Webster's Revised Unabridged Dictionary · 1913

Resistance

Resistance (-ans) , noun

[French résistance, Late Latin resistentia, from resistens, -entis, p. pr. See Resist.]

1.
The act of resisting; opposition, passive or active.
When King Demetrius saw that... no resistance was made against him, he sent away all his forces. — 1. Macc. xi. 38
2.
(Physics) The quality of not yielding to force or external pressure; that power of a body which acts in opposition to the impulse or pressure of another, or which prevents the effect of another power; as, the resistance of the air to a body passing through it; the resistance of a target to projectiles.
3.
A means or method of resisting; that which resists.
Unfold to us some warlike resistance. — Shakespeare
4.
(Electricity) A certain hindrance or opposition to the passage of an electrical current or discharge offered by conducting bodies.
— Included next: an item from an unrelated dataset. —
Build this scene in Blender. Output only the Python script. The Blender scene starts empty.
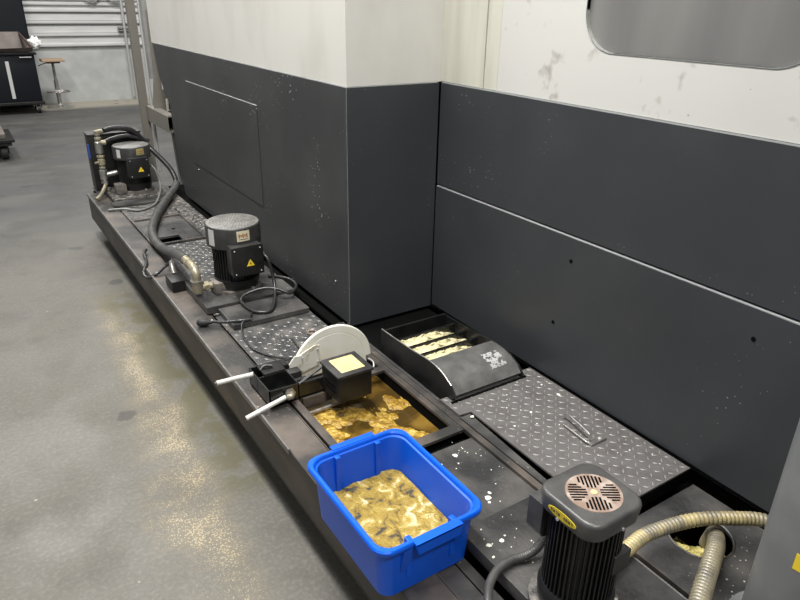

It bears an inverse relation to the conductivity, -- good conductors having a small resistance, while poor conductors or insulators have a very high resistance. The unit of resistance is the ohm.
Collocations (3)
Resistance box (Electricity) , a rheostat consisting of a box or case containing a number of resistance coils of standard values so arranged that they can be combined in various ways to afford more or less resistance.
Resistance coil (Electricity) , a coil of wire introduced into an electric circuit to increase the resistance.
Solid of least resistance (Mechanics) , a solid of such a form as to experience, in moving in a fluid, less resistance than any other solid having the same base, height, and volume.